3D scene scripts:

┄┄┄┄┄┄┄┄┄┄┄┄┄┄┄┄┄┄┄┄

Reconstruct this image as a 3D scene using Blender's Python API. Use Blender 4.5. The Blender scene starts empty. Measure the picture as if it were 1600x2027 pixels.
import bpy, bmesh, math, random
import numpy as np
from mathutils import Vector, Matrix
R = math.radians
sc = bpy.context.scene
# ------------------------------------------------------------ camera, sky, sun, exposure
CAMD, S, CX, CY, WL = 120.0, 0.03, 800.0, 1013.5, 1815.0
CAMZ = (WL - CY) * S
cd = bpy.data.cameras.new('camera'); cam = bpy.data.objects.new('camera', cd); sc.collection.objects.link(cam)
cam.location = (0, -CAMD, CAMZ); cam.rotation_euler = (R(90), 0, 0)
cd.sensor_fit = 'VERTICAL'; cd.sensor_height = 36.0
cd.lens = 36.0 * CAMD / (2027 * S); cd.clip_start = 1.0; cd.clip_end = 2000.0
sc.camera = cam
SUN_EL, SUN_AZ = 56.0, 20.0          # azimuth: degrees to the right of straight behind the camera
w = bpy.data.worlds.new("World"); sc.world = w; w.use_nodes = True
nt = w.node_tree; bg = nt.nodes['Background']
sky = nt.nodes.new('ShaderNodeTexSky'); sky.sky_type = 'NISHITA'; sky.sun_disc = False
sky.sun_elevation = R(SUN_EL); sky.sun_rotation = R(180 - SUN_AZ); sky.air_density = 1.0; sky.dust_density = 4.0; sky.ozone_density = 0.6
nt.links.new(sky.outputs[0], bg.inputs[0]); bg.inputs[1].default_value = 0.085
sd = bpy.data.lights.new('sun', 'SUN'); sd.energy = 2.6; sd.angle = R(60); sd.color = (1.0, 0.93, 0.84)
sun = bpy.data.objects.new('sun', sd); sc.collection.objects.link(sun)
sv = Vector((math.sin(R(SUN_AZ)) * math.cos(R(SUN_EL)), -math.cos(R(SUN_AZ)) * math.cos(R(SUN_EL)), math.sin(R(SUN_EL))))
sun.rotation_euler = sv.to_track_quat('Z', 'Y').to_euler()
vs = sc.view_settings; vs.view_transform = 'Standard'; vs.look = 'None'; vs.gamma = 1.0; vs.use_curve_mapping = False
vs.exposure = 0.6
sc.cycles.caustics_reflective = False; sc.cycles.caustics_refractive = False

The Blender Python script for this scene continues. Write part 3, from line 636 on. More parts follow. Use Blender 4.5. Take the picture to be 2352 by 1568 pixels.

┄┄┄┄┄┄┄┄┄┄┄┄┄┄┄┄┄┄┄┄

DIRECTIONS FOR THIS TASK: Repeat the material above in full, keeping every word.

EXERCISE RESULT:
Reconstruct this image as a 3D scene using Blender's Python API. Use Blender 4.5. The Blender scene starts empty. Measure the picture as if it were 1600x2027 pixels.
import bpy, bmesh, math, random
import numpy as np
from mathutils import Vector, Matrix
R = math.radians
sc = bpy.context.scene
# ------------------------------------------------------------ camera, sky, sun, exposure
CAMD, S, CX, CY, WL = 120.0, 0.03, 800.0, 1013.5, 1815.0
CAMZ = (WL - CY) * S
cd = bpy.data.cameras.new('camera'); cam = bpy.data.objects.new('camera', cd); sc.collection.objects.link(cam)
cam.location = (0, -CAMD, CAMZ); cam.rotation_euler = (R(90), 0, 0)
cd.sensor_fit = 'VERTICAL'; cd.sensor_height = 36.0
cd.lens = 36.0 * CAMD / (2027 * S); cd.clip_start = 1.0; cd.clip_end = 2000.0
sc.camera = cam
SUN_EL, SUN_AZ = 56.0, 20.0          # azimuth: degrees to the right of straight behind the camera
w = bpy.data.worlds.new("World"); sc.world = w; w.use_nodes = True
nt = w.node_tree; bg = nt.nodes['Background']
sky = nt.nodes.new('ShaderNodeTexSky'); sky.sky_type = 'NISHITA'; sky.sun_disc = False
sky.sun_elevation = R(SUN_EL); sky.sun_rotation = R(180 - SUN_AZ); sky.air_density = 1.0; sky.dust_density = 4.0; sky.ozone_density = 0.6
nt.links.new(sky.outputs[0], bg.inputs[0]); bg.inputs[1].default_value = 0.085
sd = bpy.data.lights.new('sun', 'SUN'); sd.energy = 2.6; sd.angle = R(60); sd.color = (1.0, 0.93, 0.84)
sun = bpy.data.objects.new('sun', sd); sc.collection.objects.link(sun)
sv = Vector((math.sin(R(SUN_AZ)) * math.cos(R(SUN_EL)), -math.cos(R(SUN_AZ)) * math.cos(R(SUN_EL)), math.sin(R(SUN_EL))))
sun.rotation_euler = sv.to_track_quat('Z', 'Y').to_euler()
vs = sc.view_settings; vs.view_transform = 'Standard'; vs.look = 'None'; vs.gamma = 1.0; vs.use_curve_mapping = False
vs.exposure = 0.6
sc.cycles.caustics_reflective = False; sc.cycles.caustics_refractive = False

The Blender Python script for this scene continues. Write part 3, from line 636 on. More parts follow. Use Blender 4.5. Take the picture to be 2352 by 1568 pixels.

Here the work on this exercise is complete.